**Stated exercise**
The entries below contain a line with "Build this scene" and a line with "C.render.resolution_x = 1024;". Quote exactly those two lines and all lines between them.

Records with scene code:
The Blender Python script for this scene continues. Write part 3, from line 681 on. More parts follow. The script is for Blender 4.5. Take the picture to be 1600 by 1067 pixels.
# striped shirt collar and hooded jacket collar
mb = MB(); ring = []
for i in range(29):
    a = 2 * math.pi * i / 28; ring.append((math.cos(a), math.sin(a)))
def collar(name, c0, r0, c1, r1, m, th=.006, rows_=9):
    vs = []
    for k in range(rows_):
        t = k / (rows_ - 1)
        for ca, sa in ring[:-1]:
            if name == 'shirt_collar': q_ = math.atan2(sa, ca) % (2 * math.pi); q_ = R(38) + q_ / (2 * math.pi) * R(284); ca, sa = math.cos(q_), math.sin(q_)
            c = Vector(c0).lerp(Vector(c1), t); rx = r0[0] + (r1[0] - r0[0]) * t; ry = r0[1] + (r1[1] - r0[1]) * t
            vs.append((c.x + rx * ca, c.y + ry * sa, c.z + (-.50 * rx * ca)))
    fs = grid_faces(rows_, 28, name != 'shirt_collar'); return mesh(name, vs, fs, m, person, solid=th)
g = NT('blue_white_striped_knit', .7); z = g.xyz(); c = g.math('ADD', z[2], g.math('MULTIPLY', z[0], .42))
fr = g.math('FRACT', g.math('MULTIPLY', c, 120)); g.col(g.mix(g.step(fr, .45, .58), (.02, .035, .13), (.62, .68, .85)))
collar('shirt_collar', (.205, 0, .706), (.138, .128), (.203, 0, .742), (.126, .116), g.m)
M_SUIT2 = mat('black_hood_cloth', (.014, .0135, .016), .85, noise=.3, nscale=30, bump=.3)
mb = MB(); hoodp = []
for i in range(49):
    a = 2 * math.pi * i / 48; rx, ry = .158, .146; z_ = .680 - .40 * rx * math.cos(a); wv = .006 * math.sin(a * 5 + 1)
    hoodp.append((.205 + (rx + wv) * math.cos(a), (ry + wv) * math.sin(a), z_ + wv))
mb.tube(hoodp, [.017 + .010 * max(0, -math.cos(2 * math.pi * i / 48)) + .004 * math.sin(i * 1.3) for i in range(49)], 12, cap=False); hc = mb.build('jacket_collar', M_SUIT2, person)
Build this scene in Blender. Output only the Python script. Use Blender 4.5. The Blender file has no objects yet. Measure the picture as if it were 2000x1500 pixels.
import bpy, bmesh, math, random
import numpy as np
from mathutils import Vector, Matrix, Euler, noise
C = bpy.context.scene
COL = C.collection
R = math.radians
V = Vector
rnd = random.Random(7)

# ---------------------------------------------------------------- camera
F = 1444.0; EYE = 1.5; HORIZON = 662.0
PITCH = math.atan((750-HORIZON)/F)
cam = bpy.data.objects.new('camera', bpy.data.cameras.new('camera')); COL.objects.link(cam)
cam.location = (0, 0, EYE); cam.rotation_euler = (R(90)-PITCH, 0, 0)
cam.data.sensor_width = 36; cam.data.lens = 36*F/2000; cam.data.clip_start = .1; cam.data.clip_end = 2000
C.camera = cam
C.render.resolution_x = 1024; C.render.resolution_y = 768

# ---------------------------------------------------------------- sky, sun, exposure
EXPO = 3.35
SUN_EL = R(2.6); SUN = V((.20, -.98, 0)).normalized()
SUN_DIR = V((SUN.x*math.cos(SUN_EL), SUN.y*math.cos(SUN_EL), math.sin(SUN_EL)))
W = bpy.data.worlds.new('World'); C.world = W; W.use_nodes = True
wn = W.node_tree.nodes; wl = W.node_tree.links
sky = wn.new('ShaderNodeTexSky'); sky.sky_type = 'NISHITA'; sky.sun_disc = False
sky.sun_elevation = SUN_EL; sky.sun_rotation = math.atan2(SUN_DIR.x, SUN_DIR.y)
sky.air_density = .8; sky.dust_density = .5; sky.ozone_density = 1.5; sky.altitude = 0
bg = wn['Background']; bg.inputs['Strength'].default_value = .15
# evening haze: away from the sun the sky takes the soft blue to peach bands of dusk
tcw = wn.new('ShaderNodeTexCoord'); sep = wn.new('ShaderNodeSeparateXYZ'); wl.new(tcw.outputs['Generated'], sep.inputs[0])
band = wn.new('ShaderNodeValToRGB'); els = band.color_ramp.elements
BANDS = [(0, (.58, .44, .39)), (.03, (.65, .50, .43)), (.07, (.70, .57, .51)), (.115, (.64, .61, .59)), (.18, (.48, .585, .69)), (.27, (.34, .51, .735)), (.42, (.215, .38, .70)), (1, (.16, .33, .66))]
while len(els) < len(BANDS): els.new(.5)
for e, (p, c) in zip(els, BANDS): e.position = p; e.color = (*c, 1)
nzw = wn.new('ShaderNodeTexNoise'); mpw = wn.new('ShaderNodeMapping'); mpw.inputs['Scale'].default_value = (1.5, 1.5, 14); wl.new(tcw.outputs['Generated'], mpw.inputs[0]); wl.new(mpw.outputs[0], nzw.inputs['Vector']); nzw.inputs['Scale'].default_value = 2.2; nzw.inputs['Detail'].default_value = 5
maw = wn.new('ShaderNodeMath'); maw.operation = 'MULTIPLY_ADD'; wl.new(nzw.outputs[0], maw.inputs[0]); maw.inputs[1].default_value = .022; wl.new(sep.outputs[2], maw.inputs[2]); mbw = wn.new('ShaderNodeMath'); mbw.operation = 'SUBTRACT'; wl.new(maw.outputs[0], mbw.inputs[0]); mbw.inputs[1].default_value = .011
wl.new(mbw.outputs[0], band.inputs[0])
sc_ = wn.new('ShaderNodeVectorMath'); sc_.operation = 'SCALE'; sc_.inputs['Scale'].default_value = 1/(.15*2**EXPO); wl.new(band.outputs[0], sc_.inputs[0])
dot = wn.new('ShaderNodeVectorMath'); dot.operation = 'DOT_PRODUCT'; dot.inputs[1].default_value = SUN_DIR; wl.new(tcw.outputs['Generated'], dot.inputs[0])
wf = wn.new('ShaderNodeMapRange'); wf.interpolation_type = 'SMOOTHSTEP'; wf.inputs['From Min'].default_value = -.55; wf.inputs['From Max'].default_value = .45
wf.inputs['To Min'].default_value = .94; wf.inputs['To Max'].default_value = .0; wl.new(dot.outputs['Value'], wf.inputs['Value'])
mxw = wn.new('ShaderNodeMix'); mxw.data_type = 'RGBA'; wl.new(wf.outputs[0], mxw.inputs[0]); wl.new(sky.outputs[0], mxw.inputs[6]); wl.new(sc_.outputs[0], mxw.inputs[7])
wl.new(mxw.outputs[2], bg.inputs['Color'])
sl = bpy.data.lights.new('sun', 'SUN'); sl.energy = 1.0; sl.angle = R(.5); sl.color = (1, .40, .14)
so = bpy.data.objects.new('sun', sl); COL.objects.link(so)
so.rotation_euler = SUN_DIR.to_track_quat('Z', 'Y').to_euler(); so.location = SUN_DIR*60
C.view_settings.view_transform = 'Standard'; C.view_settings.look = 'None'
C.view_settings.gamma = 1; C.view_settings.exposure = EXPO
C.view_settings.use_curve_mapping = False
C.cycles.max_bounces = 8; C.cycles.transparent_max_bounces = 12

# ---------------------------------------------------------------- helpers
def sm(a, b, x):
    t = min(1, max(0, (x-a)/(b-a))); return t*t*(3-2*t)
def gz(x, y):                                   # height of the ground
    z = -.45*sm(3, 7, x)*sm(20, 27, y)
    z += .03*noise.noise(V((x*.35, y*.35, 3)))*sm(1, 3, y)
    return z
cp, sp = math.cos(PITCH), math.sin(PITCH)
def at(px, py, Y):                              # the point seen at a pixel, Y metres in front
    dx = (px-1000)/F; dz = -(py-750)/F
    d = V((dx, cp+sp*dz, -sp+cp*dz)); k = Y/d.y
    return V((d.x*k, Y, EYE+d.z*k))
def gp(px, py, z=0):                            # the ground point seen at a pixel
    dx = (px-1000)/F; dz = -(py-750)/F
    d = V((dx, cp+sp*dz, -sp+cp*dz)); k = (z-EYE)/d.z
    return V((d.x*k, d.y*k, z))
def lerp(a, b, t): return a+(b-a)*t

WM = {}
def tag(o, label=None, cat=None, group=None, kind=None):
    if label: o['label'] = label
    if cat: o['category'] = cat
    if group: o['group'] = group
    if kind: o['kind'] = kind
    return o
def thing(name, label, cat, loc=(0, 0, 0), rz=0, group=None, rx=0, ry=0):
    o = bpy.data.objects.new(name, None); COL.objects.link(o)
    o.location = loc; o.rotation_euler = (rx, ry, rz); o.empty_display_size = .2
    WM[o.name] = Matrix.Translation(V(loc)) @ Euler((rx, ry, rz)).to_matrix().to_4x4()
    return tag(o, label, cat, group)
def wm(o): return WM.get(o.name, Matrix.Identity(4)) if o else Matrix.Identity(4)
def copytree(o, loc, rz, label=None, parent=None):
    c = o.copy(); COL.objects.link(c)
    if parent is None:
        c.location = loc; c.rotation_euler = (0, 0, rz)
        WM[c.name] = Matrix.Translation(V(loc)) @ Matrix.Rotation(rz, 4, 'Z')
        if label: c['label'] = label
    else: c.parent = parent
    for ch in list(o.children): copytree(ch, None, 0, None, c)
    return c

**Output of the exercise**
Build this scene in Blender. Output only the Python script. Use Blender 4.5. The Blender file has no objects yet. Measure the picture as if it were 2000x1500 pixels.
import bpy, bmesh, math, random
import numpy as np
from mathutils import Vector, Matrix, Euler, noise
C = bpy.context.scene
COL = C.collection
R = math.radians
V = Vector
rnd = random.Random(7)

# ---------------------------------------------------------------- camera
F = 1444.0; EYE = 1.5; HORIZON = 662.0
PITCH = math.atan((750-HORIZON)/F)
cam = bpy.data.objects.new('camera', bpy.data.cameras.new('camera')); COL.objects.link(cam)
cam.location = (0, 0, EYE); cam.rotation_euler = (R(90)-PITCH, 0, 0)
cam.data.sensor_width = 36; cam.data.lens = 36*F/2000; cam.data.clip_start = .1; cam.data.clip_end = 2000
C.camera = cam
C.render.resolution_x = 1024; C.render.resolution_y = 768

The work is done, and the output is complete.